>> start Available data

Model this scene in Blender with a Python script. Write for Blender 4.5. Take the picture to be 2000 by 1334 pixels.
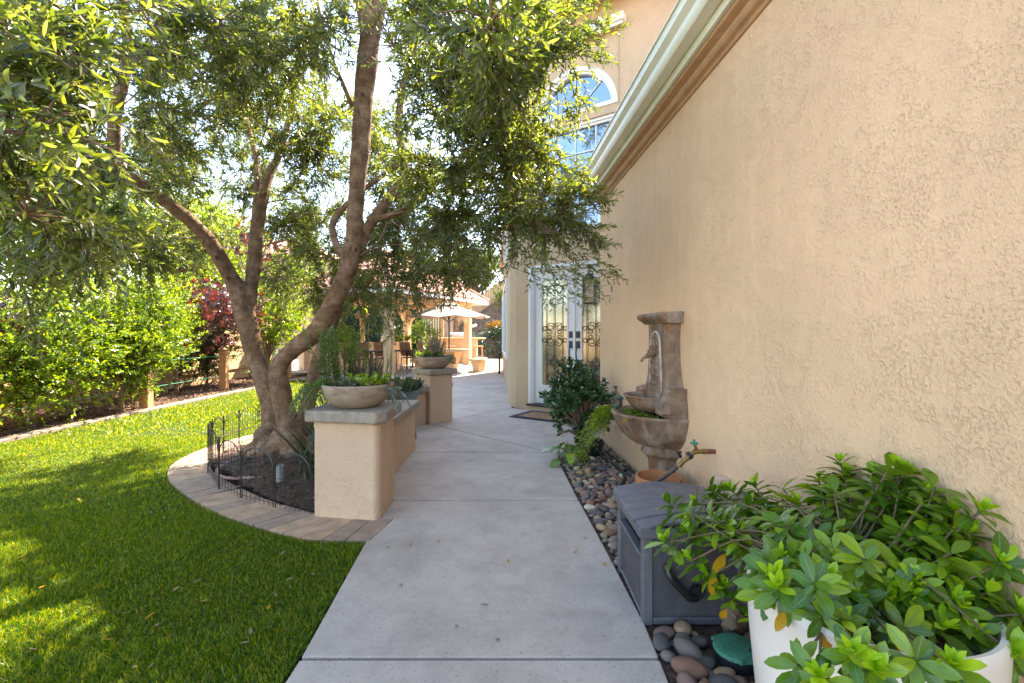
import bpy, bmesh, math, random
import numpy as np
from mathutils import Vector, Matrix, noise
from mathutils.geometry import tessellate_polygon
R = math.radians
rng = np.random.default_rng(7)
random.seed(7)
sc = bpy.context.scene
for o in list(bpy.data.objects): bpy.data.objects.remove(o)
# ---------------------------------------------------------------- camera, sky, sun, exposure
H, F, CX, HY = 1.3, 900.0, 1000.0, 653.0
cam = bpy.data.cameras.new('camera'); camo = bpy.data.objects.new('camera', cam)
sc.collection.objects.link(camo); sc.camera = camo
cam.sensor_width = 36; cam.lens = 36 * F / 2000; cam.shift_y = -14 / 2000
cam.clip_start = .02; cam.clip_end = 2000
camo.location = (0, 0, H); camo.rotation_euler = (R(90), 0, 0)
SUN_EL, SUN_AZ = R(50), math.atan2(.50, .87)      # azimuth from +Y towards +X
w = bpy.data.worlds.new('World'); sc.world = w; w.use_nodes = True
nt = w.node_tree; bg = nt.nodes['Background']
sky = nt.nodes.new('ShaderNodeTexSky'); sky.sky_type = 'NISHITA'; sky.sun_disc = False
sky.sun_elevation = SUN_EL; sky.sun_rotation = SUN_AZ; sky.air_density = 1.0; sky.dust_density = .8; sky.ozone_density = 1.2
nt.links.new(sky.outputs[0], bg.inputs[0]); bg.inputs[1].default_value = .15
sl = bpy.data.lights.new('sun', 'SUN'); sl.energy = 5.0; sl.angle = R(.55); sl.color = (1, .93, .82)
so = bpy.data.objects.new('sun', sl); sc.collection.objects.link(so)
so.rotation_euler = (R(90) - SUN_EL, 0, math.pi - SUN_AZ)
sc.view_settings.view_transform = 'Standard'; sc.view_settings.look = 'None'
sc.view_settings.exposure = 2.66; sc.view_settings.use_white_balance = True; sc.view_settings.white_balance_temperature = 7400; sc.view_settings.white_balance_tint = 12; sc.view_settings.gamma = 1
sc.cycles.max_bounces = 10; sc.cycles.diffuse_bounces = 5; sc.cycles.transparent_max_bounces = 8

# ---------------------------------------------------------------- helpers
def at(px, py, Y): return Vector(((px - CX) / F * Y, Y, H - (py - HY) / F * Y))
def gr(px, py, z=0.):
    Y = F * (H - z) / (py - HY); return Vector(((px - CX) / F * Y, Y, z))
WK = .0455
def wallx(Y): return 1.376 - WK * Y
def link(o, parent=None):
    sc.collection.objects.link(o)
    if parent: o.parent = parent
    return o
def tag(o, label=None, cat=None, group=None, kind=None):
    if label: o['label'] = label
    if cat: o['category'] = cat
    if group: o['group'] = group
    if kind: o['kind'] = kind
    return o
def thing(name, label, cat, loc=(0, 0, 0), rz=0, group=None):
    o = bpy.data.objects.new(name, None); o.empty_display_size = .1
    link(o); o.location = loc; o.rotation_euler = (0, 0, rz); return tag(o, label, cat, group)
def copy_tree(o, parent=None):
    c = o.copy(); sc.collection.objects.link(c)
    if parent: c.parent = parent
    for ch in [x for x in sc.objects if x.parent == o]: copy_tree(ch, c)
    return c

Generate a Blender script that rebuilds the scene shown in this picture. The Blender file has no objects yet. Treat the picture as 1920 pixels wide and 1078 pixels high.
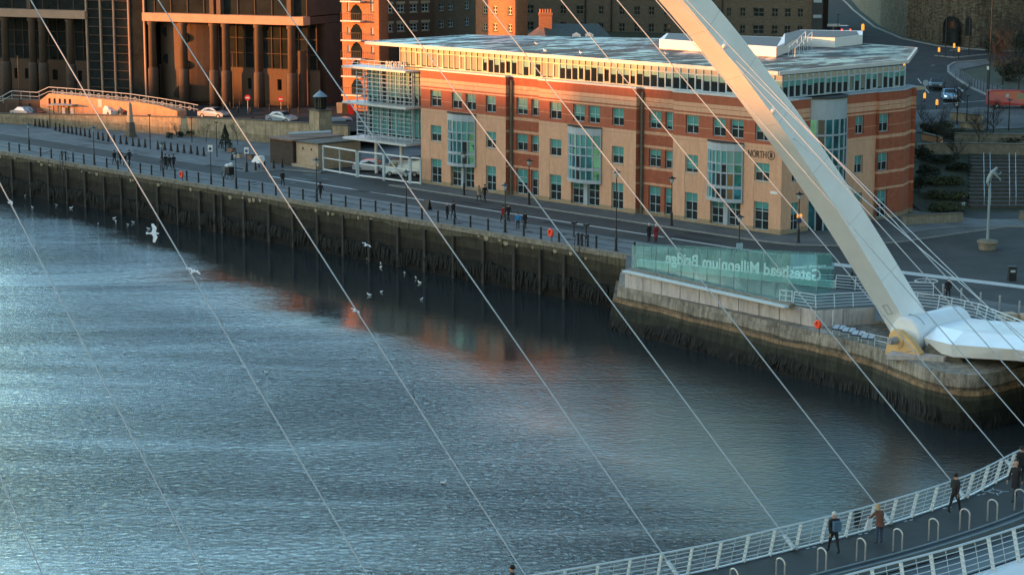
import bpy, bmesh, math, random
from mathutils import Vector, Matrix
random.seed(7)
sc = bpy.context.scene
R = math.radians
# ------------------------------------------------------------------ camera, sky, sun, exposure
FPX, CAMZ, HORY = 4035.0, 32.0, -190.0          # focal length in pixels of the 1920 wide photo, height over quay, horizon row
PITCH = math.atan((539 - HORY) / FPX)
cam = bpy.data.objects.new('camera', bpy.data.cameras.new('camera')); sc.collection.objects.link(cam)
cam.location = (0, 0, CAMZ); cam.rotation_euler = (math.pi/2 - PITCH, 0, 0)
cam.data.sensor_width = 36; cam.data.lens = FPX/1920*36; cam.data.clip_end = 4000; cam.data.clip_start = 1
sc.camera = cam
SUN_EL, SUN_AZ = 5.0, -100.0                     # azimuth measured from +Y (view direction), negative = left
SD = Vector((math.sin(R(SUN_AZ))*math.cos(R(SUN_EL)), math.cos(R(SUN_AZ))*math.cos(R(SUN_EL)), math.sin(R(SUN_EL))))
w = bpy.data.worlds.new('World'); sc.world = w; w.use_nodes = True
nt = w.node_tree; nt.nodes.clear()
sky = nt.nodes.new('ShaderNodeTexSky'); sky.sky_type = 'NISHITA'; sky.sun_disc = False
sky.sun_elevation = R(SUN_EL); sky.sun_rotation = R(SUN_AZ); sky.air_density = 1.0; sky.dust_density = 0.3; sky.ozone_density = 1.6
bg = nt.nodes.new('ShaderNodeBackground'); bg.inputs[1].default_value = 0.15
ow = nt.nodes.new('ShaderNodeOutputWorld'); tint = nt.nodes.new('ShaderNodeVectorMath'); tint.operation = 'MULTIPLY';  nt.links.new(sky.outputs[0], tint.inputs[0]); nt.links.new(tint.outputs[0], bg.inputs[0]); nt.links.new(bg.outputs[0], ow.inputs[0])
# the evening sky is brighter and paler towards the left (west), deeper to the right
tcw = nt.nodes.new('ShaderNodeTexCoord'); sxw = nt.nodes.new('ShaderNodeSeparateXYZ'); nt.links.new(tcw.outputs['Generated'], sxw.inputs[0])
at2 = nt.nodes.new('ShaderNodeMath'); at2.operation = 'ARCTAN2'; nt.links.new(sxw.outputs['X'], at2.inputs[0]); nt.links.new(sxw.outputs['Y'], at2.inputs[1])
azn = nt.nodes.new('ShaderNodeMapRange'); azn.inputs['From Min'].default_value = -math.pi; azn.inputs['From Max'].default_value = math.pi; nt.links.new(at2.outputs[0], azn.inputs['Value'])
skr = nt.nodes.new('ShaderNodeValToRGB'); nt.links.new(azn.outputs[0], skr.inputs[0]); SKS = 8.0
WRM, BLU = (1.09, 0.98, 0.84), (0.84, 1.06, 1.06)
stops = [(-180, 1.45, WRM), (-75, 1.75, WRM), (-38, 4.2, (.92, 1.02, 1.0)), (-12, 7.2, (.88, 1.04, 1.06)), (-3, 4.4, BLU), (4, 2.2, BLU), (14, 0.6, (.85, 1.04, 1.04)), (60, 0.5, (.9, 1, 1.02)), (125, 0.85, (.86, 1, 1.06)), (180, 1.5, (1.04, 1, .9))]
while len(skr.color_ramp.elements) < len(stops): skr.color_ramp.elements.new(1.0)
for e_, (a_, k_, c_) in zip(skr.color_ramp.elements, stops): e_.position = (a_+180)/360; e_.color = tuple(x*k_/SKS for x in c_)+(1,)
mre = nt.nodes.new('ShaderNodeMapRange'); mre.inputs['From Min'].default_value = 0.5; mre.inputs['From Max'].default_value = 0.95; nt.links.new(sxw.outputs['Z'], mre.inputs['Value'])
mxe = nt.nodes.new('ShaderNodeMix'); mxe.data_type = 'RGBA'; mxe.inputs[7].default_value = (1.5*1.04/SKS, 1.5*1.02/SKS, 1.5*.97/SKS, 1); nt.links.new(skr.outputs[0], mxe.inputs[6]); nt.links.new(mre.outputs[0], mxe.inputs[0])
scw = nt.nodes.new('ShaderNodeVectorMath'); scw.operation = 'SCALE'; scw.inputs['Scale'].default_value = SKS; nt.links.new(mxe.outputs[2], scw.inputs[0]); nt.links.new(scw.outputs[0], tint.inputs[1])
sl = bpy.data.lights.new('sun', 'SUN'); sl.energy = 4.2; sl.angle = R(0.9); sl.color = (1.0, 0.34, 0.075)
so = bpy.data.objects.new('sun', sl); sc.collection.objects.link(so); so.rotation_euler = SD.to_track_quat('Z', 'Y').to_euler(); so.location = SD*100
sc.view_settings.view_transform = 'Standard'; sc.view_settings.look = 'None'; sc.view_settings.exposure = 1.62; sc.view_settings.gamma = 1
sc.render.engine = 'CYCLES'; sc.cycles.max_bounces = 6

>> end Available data

Repeat only what runs from the first line of the records above to the line with "sc.cycles.max_bounces = 10;", both included, word for word, minus the pictures.

- [Written response]:
Model this scene in Blender with a Python script. Write for Blender 4.5. Take the picture to be 2000 by 1334 pixels.
import bpy, bmesh, math, random
import numpy as np
from mathutils import Vector, Matrix, noise
from mathutils.geometry import tessellate_polygon
R = math.radians
rng = np.random.default_rng(7)
random.seed(7)
sc = bpy.context.scene
for o in list(bpy.data.objects): bpy.data.objects.remove(o)
# ---------------------------------------------------------------- camera, sky, sun, exposure
H, F, CX, HY = 1.3, 900.0, 1000.0, 653.0
cam = bpy.data.cameras.new('camera'); camo = bpy.data.objects.new('camera', cam)
sc.collection.objects.link(camo); sc.camera = camo
cam.sensor_width = 36; cam.lens = 36 * F / 2000; cam.shift_y = -14 / 2000
cam.clip_start = .02; cam.clip_end = 2000
camo.location = (0, 0, H); camo.rotation_euler = (R(90), 0, 0)
SUN_EL, SUN_AZ = R(50), math.atan2(.50, .87)      # azimuth from +Y towards +X
w = bpy.data.worlds.new('World'); sc.world = w; w.use_nodes = True
nt = w.node_tree; bg = nt.nodes['Background']
sky = nt.nodes.new('ShaderNodeTexSky'); sky.sky_type = 'NISHITA'; sky.sun_disc = False
sky.sun_elevation = SUN_EL; sky.sun_rotation = SUN_AZ; sky.air_density = 1.0; sky.dust_density = .8; sky.ozone_density = 1.2
nt.links.new(sky.outputs[0], bg.inputs[0]); bg.inputs[1].default_value = .15
sl = bpy.data.lights.new('sun', 'SUN'); sl.energy = 5.0; sl.angle = R(.55); sl.color = (1, .93, .82)
so = bpy.data.objects.new('sun', sl); sc.collection.objects.link(so)
so.rotation_euler = (R(90) - SUN_EL, 0, math.pi - SUN_AZ)
sc.view_settings.view_transform = 'Standard'; sc.view_settings.look = 'None'
sc.view_settings.exposure = 2.66; sc.view_settings.use_white_balance = True; sc.view_settings.white_balance_temperature = 7400; sc.view_settings.white_balance_tint = 12; sc.view_settings.gamma = 1
sc.cycles.max_bounces = 10; sc.cycles.diffuse_bounces = 5; sc.cycles.transparent_max_bounces = 8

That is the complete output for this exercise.